Nothing after the line with "RB - 0.0004)" belongs in the copy; extract the lines below from the top through that line, pictures left out.

-------------------------

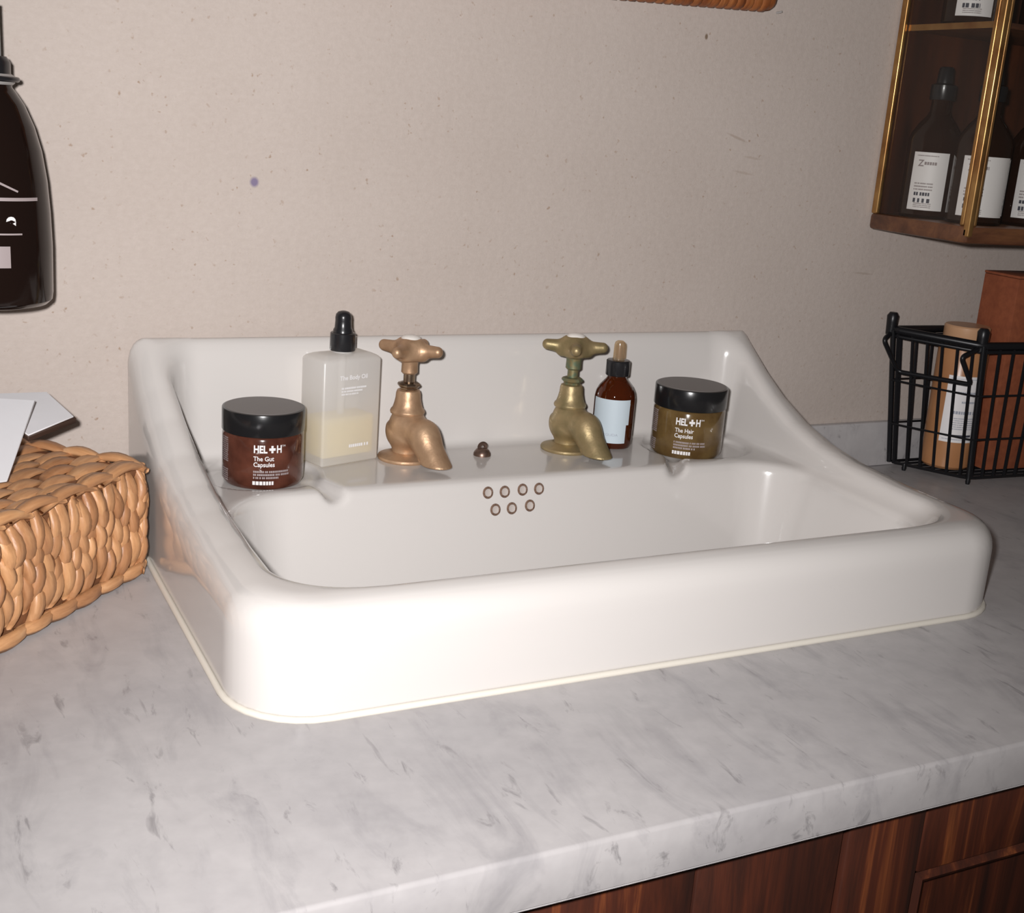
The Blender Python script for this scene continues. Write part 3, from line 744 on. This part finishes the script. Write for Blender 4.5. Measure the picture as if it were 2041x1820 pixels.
th = cam_angle(hx, hy)
RB = 0.0420
def hprint(nm, vf, z, mat, r=RB): return link(nm, wrap(nm, vf, r, th, z), mat, hb)
hprint('label_rule', rect(-0.045, RB * math.radians(48), 0.0, 0.0024, 26), 0.0800, M['print_grey'], RB - 0.0002)
hprint('label_rule', rect(-0.045, RB * math.radians(29), 0.0, 0.0012, 26), 0.0560, M['print_grey'])
hprint('label_print', text_vf('e', 0.0130, 0.0007, 0.0105, 0.0), 0.0625, M['print_white'])
hprint('label_print', rect(-0.030, RB * math.radians(17), 0.0, 0.0155, 20), 0.0325, M['print_grey'])
hprint('label_print', ([(0.004, 0.010), (0.019, 0.003), (0.0195, 0.0042), (0.004, 0.0118)], [(0, 1, 2, 3)]), 0.0830, M['print_grey'], RB - 0.0004)

# ------------------------------------------------------------------ mirror with a cane-wrapped frame, top edge of the photo
mr = thing('wall_mirror', 'wall mirror in an orange-brown cane-wrapped frame, its lower edge at the top of the photo', 'mirror', (0.36, -0.001, 0.4600))
mr.rotation_euler = (0, math.radians(-2.2), 0)
FW, FH, FT = 0.245, 0.36, 0.034
def rail(nm, lo, hi): return link(nm, box(nm, lo, hi, 0.011, 4), M['cane'], mr)
lowr = rail('lower_rail', (-FW, -0.021, 0.0005), (FW - 0.0004, -0.001, FT - 0.0008))
rail('upper_rail', (-FW, -0.021, FH - FT), (FW, -0.001, FH)); rail('side_rail', (-FW, -0.021, FT), (-FW + FT, -0.001, FH - FT)); rail('side_rail', (FW - FT, -0.021, FT), (FW, -0.001, FH - FT))
link('mirror_pane', box('mirror_pane', (-FW + FT * .8, -0.008, FT * .8), (FW - FT * .8, -0.003, FH - FT * .8)), M['mirror'], mr)
bm = bmesh.new(); prof2 = rr_path(-0.0218, -0.0006, -0.0006, FT + 0.0004, 0.010, 0.010, 3)
wd = 0.0094
R3 = []
for xx, s_ in ((-wd / 2, 0.93), (-wd / 4, 1.0), (wd / 4, 1.0), (wd / 2, 0.93)):
    R3.append([bm.verts.new((xx, -0.0112 + (p[0] + 0.0112) * s_, FT / 2 + (p[1] - FT / 2) * s_)) for p in prof2])
for A, B in zip(R3, R3[1:]):
    for i in range(len(A)): bm.faces.new((A[i], A[(i + 1) % len(A)], B[(i + 1) % len(A)], B[i]))
wrap_m = bm_mesh('cane_strip', bm, True, 60); wrap_m.materials.append(M['cane'])
for k in range(50):
    xk = -FW + 0.012 + k * 0.0096
    if xk > FW - 0.008: break
    o = link('cane_strip', wrap_m, None, lowr, (xk, 0, 0)); o.scale = (1, rnd(.98, 1.03), 1)
nl = thing('wall_nail', 'tiny bent nail in the plaster beside the right end of the mirror frame', 'nail', (0.6165, 0.0, 0.4705))
link('nail_shank', tube('nail_shank', [(0, 0.004, 0), (0, -0.004, 0.0003), (0.0015, -0.0065, 0.001)], 0.0010, 8), M['grey_ring'], nl)

# ------------------------------------------------------------------ glazed wall cabinet, top right
CX0, CX1, CY, CZ0, CZ1 = 0.7725, 1.16, -0.139, 0.2670, 0.70
vc = thing('display_cabinet', 'glazed wall cabinet with gilt edges and a dark wooden back, full of bottles', 'cabinet', (CX0, 0.0, CZ0))
LX, LZ = CX1 - CX0, CZ1 - CZ0
def cb(nm, lo, hi, mat, bev=0.001, parent=None): return link(nm, box(nm, lo, hi, bev), mat, parent or vc)
cb('bottom_board', (0.0, CY, 0.0), (LX, -0.0006, 0.0175), M['vit_wood'], 0.004)
cb('top_board', (0.0, CY, LZ - 0.016), (LX, -0.0006, LZ), M['vit_wood'], 0.003)
cb('back_panel', (0.004, -0.008, 0.0177), (LX - 0.004, -0.0008, LZ - 0.0162), M['vit_back'], 0)
cb('right_side', (LX - 0.010, CY + 0.008, 0.0177), (LX - 0.001, -0.0085, LZ - 0.0162), M['vit_wood'], 0)
cb('side_pane', (0.0030, CY + 0.014, 0.0177), (0.0055, -0.0100, LZ - 0.0162), M['pane'], 0)
cb('front_pane', (0.0125, CY + 0.0045, 0.0177), (LX - 0.002, CY + 0.0070, LZ - 0.0162), M['pane'], 0)
def post(lo, hi): return link('gilt_post', box('gilt_post', lo, hi, 0.0022, 3), M['gilt'], vc)
post((0.0003, -0.0095, 0.0165), (0.0065, -0.0009, LZ - 0.015))
post((0.0, CY - 0.0002, 0.0060), (0.0075, CY + 0.0080, LZ - 0.010))
post((0.0004, CY + 0.0084, 0.0165), (0.0070, CY + 0.0140, LZ - 0.015))
post((0.0078, CY + 0.0012, 0.0165), (0.0125, CY + 0.0076, LZ - 0.015))
sh = cb('shelf', (0.0060, CY + 0.010, 0.2020), (LX - 0.011, -0.0088, 0.2075), M['vit_wood'], 0.001)
link('shelf_edge', box('shelf_edge', (0.0058, CY + 0.014, 0.2018), (0.0068, -0.0100, 0.2078)), M['gilt'], sh)

def vit_bottle(x, y, z, label, grp, turn, lab_w=0.037, bar=True):
    t = thing('spirit_bottle', label, 'bottle', (x, y, z), 0, grp)
    R = 0.0270
    link('glass_body', lathe('glass_body', [(0, 0), (R - .004, 0), (R, .003), (R, .078), (R - .002, .085), (R - .008, .095), (R - .014, .102), (.0105, .107), (.0100, .120), (0, .120)], 40), M['brownglass'], t)
    c = link('cap', lathe('cap', [(0, .1185), (.0125, .1185), (.0130, .1195), (.0128, .1330), (.0085, .1350), (.0075, .1490), (.0060, .1510), (0, .1515)], 28), M['blackplastic'], t)
    th = cam_angle(x, y) + turn
    l = link('paper_label', wrap('paper_label', rect(-lab_w / 2, lab_w / 2, 0.0080, 0.0660, 18), R + .0002, th), M['label_white'], t)
    a = -lab_w / 2
    vf = join_vf(text_vf('Z', 0.0090, 0.0002, a + 0.006, 0.0520), glyph_rects([(a + 0.0125, a + 0.026, 0.0535, 0.0030)] + [(a + 0.004, a + 0.026, 0.0620, 0.0010) for k in range(1)] + [(a + 0.005, a + 0.024, 0.0340 - 0.003 * k, 0.0014) for k in range(3)] + [(a + 0.007, a + 0.025, 0.0105 + 0.0018 * k, 0.0009) for k in range(3)]))
    link('label_print', wrap('label_print', vf, R + .0005, th), M['print_grey'], l)
    link('label_bar', wrap('label_bar', join_vf(glyph_rects([(a + 0.006, a + 0.023, 0.0155, 0.0042)]), glyph_rects([(a + 0.006, a + 0.022, 0.0225, 0.0034)])), R + .0005, th), M['print_dark'], l)
    return t
ZB = CZ0 + 0.0177
g1 = 'amber bottles on the cabinet floor'
vit_bottle(0.8085, -0.0420, ZB, 'dark bottle with white label on the cabinet floor, nearest the wall', g1, -0.05)
vit_bottle(0.8135, -0.1030, ZB, 'dark bottle with white label on the cabinet floor, behind the gilt corner post', g1, 0.30, 0.052)
vit_bottle(0.8920, -0.1000, ZB, 'dark bottle on cabinet floor right of the gilt post, cut by the photo edge', g1, 0.15)
ZS = CZ0 + 0.2077
g2 = 'amber bottles on the cabinet shelf'
vit_bottle(0.8130, -0.0560, ZS, 'dark bottle on the upper cabinet shelf, its label foot just in frame', g2, 0.15)
vit_bottle(0.8850, -0.0900, ZS, 'dark bottle on the upper cabinet shelf, right of the gilt corner post', g2, 0.15)

# ------------------------------------------------------------------ wire basket, right
wb = thing('wire_basket', 'black wire basket with swing handles, on the worktop at the right frame edge', 'basket', (0.93, -0.055, 0.0))
O0 = Vector((0.93, -0.055, 0.0))
bot = [Vector((0.842, -0.016, 0.007)), Vector((0.885, -0.094, 0.007)), Vector((1.060, -0.105, 0.007)), Vector((1.050, -0.020, 0.007))]
topc = [Vector((0.8165, -0.016, 0.1600)), Vector((0.8725, -0.094, 0.1555)), Vector((1.090, -0.108, 0.1555)), Vector((1.085, -0.016, 0.1600))]
def lvl(t): return [b_.lerp(t_, t) for b_, t_ in zip(bot, topc)]
def loc(p): return tuple(Vector(p) - O0)
def closed_round(C, r=0.008, n=3):
    out = []
    for i in range(4):
        a, b_, c = C[i - 1], C[i], C[(i + 1) % 4]
        p0 = b_ + (a - b_).normalized() * r; p2 = b_ + (c - b_).normalized() * r
        for k in range(n + 1):
            t = k / n; out.append(loc(p0 * (1 - t) ** 2 + b_ * 2 * t * (1 - t) + p2 * t * t))
    return out
link('rim', tube('rim', closed_round(lvl(1.0)), 0.0044, 8, True), M['wire'], wb)
link('rim', tube('rim', closed_round(lvl(0.955)), 0.0024, 8, True), M['wire'], wb)
def grow(C, e):
    ce = sum(C, Vector()) / 4; return [c + (c - ce).normalized() * e for c in C]
for t in (0.63, 0.30): link('hoop_wire', tube('hoop_wire', closed_round(grow(lvl(t), 0.004), 0.004), 0.0012, 6, True), M['wire'], wb)
link('hoop_wire', tube('hoop_wire', closed_round(lvl(0.0)), 0.0018, 6, True), M['wire'], wb)
def stave(e, f):
    a = bot[e].lerp(bot[(e + 1) % 4], f); b_ = topc[e].lerp(topc[(e + 1) % 4], f)
    link('stave_wire', tube('stave_wire', [loc(a), loc(b_)], 0.0019, 6), M['wire'], wb)
for k in range(6): stave(0, (k + 0.35) / 6)
for k in range(11): stave(1, (k + 0.2) / 11)
for k in range(5): stave(2, (k + 0.5) / 5)
for k in range(11): stave(3, (k + 0.5) / 11)
for k in range(1, 7):
    f = k / 7
    link('floor_wire', tube('floor_wire', [loc(bot[0].lerp(bot[1], f)), loc(bot[3].lerp(bot[2], f))], 0.0014, 6), M['wire'], wb)
for p in (bot[0].lerp(bot[1], 0.2), bot[1], bot[2], bot[3]): link('foot', lathe('foot', [(0, -0.0069), (.0022, -0.0069), (.0028, -0.004), (.0018, 0.001), (0, 0.001)], 12), M['wire'], wb, loc(p))
hp = [topc[0] + Vector((0.000, 0.002, -0.004)), Vector((0.8010, -0.020, 0.1495)), Vector((0.8290, -0.020, 0.1130)), Vector((0.8660, -0.092, 0.1130)), Vector((0.8420, -0.094, 0.1440)), topc[1] + Vector((-0.006, 0.002, -0.004))]
link('swing_handle', tube('swing_handle', [loc(p) for p in arcpts(hp, 0.006)], 0.0026, 8), M['wire'], wb)
for q in (topc[0], topc[1]):
    q = q + Vector((0.001, 0.004, 0)); kn = tube('hinge_lug', [loc(q + Vector((0, 0, -0.006))), loc(q + Vector((0, 0, 0.008))), loc(q + Vector((0, 0, 0.0145))), loc(q + Vector((0, 0, 0.0185)))], 0.006, 12, rads=[0.0055, 0.0062, 0.0066, 0.0040])
    link('hinge_lug', kn, M['wire'], wb)
for q, w in ((bot[1], topc[1]), (bot[0], topc[0])): link('corner_wire', tube('corner_wire', [loc(q), loc(w)], 0.0029, 8), M['wire'], wb)
# label holder plate on the front
e0 = bot[1].lerp(bot[2], .42); e1 = topc[1].lerp(topc[2], .42)
ph = [e1 + Vector((0, -.004, 0)), e1.lerp(e0, .62) + Vector((0, -.004, 0)), e1.lerp(e0, .62) + Vector((.07, -.008, 0)), e1 + Vector((.085, -.008, 0))]
link('tag_frame', tube('tag_frame', [loc(p) for p in arcpts(ph, .004)], 0.0036, 8), M['wire'], wb)

tb = thing('tan_bottle', 'tan bottle with a white printed label standing in the wire basket', 'bottle', (0.8950, -0.0475, 0.0095))
R = 0.0272
link('bottle_body', lathe('bottle_body', [(0, 0), (R - .003, 0), (R, .003), (R, .140), (R - .002, .1435), (0, .1440)], 48), M['tan'], tb)
link('flat_cap', lathe('flat_cap', [(0, .1438), (R - .003, .1438), (R - .0026, .1445), (R - .0026, .1590), (R - .004, .1605), (0, .1606)], 48), M['tancap'], tb)
th = cam_angle(0.8950, -0.0475)
l = link('paper_label', wrap('paper_label', rect(-R * math.radians(22), R * math.radians(75), 0.032, 0.107, 18), R + .0002, th), M['label_white'], tb)
a = -R * math.radians(22)
vf = glyph_rects([(a + .012, a + .045, .087, .0028), (a + .018, a + .048, .077, .0022), (a + .010, a + .046, .0645, .0034)] + [(a + .010, a + .048, .0590 - .0024 * k, .0011) for k in range(6)] + [(a + .003, a + .05, .0350, .0010), (a + .003, a + .05, .1035, .0008)])
link('label_print', wrap('label_print', vf, R + .0005, th), M['print_pale'], l)
link('label_bar', wrap('label_bar', rect(a + .006, a + .036, .0385, .0410), R + .0005, th), M['print_dark'], l)
bx = thing('card_box', 'tall red-brown cardboard box standing in the wire basket behind the tan bottle', 'box', (0.9645, -0.0570, 0.0095), math.radians(-4))
link('carton', box('carton', (-0.0385, -0.026, 0.0), (0.0385, 0.026, 0.216), 0.0012), M['kraft'], bx)
link('carton_lid', box('carton_lid', (-0.0388, -0.0263, 0.2163), (0.0388, 0.0263, 0.2192), 0.0008), M['kraft'], bx)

-------------------------

TASK SOLUTION:
The Blender Python script for this scene continues. Write part 3, from line 744 on. This part finishes the script. Write for Blender 4.5. Measure the picture as if it were 2041x1820 pixels.
th = cam_angle(hx, hy)
RB = 0.0420
def hprint(nm, vf, z, mat, r=RB): return link(nm, wrap(nm, vf, r, th, z), mat, hb)
hprint('label_rule', rect(-0.045, RB * math.radians(48), 0.0, 0.0024, 26), 0.0800, M['print_grey'], RB - 0.0002)
hprint('label_rule', rect(-0.045, RB * math.radians(29), 0.0, 0.0012, 26), 0.0560, M['print_grey'])
hprint('label_print', text_vf('e', 0.0130, 0.0007, 0.0105, 0.0), 0.0625, M['print_white'])
hprint('label_print', rect(-0.030, RB * math.radians(17), 0.0, 0.0155, 20), 0.0325, M['print_grey'])
hprint('label_print', ([(0.004, 0.010), (0.019, 0.003), (0.0195, 0.0042), (0.004, 0.0118)], [(0, 1, 2, 3)]), 0.0830, M['print_grey'], RB - 0.0004)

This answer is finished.